**GOAL:**
Everything from the line containing "('shrub', 'dark bush high" to the line containing "('shrub', 'dark bush on", both lines included, must be copied exactly; nothing else should be.

**DATA EXTRACT:**
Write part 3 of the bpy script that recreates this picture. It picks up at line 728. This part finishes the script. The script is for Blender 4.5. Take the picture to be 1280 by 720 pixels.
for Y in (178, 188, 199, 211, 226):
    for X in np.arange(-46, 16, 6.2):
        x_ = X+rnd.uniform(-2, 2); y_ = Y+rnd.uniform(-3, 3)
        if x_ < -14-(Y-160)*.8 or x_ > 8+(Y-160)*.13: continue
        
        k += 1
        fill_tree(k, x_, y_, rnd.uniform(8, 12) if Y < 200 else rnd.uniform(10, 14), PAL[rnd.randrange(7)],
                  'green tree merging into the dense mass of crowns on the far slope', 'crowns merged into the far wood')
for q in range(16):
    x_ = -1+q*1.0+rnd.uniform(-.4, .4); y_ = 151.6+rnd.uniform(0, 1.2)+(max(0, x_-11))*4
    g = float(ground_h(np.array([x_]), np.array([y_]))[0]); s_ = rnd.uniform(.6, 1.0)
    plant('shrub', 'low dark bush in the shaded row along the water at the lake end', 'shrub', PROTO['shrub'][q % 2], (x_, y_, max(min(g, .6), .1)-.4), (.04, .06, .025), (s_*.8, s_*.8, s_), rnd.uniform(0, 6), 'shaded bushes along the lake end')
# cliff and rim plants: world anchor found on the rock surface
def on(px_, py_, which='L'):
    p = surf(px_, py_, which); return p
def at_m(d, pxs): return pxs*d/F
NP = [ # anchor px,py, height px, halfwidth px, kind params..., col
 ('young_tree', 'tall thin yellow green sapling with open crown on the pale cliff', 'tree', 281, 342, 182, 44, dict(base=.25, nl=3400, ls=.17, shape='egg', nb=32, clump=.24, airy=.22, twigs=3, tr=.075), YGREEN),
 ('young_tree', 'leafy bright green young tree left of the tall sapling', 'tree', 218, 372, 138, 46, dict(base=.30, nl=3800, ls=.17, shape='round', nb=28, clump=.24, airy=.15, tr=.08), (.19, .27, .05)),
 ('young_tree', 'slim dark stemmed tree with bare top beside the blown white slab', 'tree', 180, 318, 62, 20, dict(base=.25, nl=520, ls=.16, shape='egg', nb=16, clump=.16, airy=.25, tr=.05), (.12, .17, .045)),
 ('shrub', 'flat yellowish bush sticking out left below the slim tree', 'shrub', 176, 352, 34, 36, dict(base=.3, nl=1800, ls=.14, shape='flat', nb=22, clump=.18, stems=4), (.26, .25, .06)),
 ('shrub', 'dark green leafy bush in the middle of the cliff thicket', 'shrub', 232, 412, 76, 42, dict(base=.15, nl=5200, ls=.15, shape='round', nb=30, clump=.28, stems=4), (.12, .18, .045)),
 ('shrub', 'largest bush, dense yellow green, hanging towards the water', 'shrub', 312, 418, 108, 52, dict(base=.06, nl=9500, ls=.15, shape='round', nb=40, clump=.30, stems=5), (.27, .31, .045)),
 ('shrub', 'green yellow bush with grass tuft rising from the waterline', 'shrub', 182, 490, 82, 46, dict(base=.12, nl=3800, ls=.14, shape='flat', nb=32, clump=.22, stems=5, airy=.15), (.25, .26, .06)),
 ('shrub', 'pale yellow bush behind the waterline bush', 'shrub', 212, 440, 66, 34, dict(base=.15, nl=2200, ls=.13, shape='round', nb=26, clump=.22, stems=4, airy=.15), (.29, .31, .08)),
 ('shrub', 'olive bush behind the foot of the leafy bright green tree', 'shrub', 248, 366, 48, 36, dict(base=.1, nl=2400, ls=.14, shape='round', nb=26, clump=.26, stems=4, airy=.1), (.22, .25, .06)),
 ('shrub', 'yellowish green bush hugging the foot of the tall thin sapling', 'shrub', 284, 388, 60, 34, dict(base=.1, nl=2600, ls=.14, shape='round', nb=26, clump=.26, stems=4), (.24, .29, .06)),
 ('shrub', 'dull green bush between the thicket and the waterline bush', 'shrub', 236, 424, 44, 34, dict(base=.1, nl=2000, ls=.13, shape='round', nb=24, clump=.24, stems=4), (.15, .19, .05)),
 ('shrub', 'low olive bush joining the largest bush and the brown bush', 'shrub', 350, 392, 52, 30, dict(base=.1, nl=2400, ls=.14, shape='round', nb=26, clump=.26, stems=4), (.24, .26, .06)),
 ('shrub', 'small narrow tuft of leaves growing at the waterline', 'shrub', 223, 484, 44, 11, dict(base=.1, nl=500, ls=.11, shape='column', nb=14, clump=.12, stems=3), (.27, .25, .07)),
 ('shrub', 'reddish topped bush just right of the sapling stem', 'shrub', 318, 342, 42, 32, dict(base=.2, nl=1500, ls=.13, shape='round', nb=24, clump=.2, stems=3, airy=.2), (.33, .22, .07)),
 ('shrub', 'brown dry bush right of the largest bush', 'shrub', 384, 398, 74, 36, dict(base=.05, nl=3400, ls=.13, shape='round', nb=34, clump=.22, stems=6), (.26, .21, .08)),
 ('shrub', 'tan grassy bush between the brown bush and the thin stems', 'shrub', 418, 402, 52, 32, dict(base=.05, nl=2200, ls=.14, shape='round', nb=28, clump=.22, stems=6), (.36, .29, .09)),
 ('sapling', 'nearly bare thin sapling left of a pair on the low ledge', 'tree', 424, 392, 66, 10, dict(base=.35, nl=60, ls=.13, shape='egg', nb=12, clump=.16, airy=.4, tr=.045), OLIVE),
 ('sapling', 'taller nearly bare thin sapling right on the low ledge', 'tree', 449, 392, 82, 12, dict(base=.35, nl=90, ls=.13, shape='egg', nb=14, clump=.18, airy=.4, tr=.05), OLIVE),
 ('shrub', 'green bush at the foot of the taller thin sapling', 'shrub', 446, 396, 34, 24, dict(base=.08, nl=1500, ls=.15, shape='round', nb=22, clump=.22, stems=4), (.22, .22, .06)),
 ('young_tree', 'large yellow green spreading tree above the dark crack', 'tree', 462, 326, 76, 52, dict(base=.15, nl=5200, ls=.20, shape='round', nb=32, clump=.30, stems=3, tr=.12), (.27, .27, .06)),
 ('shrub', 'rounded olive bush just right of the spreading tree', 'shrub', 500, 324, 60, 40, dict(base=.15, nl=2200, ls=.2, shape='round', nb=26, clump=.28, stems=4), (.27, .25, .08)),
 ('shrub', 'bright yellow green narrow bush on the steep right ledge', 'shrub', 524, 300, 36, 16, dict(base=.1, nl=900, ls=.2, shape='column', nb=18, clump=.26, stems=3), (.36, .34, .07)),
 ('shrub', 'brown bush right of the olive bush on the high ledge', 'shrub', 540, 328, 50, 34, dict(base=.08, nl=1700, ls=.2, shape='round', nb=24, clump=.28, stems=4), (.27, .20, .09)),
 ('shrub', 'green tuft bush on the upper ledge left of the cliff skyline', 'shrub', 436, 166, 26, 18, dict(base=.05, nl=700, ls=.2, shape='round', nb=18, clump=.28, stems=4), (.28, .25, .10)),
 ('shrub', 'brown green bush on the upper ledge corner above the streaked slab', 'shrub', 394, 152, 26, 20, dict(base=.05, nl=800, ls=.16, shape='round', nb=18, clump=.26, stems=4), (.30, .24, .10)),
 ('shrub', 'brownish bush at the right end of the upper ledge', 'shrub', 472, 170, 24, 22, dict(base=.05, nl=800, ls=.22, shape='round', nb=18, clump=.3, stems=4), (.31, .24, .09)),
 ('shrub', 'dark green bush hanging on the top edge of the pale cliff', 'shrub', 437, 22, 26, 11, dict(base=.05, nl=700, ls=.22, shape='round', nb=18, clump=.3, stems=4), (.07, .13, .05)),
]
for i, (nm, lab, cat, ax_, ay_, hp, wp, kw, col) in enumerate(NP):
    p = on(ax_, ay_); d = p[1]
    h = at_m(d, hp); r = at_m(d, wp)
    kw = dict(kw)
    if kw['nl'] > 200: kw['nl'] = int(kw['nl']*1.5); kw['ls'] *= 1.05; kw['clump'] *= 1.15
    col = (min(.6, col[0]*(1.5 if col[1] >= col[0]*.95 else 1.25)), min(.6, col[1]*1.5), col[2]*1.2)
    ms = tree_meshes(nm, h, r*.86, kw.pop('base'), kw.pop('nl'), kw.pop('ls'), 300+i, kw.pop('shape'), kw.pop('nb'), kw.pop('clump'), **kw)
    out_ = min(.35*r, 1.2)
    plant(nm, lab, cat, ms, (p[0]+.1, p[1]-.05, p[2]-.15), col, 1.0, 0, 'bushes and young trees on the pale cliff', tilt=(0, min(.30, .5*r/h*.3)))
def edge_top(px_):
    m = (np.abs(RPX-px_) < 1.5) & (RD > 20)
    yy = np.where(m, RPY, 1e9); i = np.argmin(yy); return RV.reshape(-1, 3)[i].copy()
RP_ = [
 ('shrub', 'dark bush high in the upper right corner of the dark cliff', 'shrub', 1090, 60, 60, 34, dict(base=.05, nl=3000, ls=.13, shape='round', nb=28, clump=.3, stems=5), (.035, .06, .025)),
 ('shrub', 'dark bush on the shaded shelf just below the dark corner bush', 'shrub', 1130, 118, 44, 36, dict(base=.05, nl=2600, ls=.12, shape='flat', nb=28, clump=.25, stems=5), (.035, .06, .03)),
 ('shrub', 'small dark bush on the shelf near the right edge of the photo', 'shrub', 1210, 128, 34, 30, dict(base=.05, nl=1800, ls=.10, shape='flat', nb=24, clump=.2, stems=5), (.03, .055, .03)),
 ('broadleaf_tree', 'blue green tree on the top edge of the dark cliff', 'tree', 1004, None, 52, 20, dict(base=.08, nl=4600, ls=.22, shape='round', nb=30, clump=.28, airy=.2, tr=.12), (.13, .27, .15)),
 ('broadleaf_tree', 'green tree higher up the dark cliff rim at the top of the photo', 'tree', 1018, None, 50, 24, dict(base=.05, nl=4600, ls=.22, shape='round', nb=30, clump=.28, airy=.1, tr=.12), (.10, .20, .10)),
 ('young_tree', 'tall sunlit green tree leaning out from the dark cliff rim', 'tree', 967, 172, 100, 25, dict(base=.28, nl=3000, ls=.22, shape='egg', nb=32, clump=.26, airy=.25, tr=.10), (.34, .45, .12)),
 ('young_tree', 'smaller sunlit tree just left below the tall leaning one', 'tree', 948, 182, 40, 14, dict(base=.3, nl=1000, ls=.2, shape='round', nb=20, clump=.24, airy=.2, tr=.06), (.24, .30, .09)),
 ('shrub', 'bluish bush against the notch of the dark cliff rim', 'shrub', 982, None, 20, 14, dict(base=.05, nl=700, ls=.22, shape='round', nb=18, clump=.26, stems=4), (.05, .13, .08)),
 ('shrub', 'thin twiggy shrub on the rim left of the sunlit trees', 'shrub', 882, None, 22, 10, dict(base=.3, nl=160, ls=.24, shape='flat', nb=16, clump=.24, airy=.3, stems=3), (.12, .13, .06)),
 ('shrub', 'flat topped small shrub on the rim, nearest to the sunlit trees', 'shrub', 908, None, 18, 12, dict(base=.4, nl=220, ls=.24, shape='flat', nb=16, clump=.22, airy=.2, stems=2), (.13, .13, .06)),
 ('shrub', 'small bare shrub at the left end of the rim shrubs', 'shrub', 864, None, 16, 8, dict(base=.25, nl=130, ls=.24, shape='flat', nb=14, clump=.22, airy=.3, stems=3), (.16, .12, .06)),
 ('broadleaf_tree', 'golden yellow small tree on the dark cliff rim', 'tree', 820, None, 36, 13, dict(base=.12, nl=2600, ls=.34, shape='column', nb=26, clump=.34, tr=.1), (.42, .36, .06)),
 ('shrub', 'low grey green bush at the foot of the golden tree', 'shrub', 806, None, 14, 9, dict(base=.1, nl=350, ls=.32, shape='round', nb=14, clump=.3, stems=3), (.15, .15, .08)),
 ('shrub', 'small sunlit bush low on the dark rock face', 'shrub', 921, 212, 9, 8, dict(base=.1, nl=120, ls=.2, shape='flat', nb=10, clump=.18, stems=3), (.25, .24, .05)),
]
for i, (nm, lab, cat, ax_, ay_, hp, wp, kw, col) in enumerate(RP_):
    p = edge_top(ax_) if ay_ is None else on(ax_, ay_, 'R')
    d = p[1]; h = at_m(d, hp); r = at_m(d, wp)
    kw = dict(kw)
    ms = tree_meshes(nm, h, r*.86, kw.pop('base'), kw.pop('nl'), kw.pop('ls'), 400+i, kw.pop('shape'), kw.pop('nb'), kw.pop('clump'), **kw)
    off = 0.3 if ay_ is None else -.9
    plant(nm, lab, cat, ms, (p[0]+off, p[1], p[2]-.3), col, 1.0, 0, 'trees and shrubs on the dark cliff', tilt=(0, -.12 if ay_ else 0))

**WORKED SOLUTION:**
 ('shrub', 'dark bush high in the upper right corner of the dark cliff', 'shrub', 1090, 60, 60, 34, dict(base=.05, nl=3000, ls=.13, shape='round', nb=28, clump=.3, stems=5), (.035, .06, .025)),
 ('shrub', 'dark bush on the shaded shelf just below the dark corner bush', 'shrub', 1130, 118, 44, 36, dict(base=.05, nl=2600, ls=.12, shape='flat', nb=28, clump=.25, stems=5), (.035, .06, .03)),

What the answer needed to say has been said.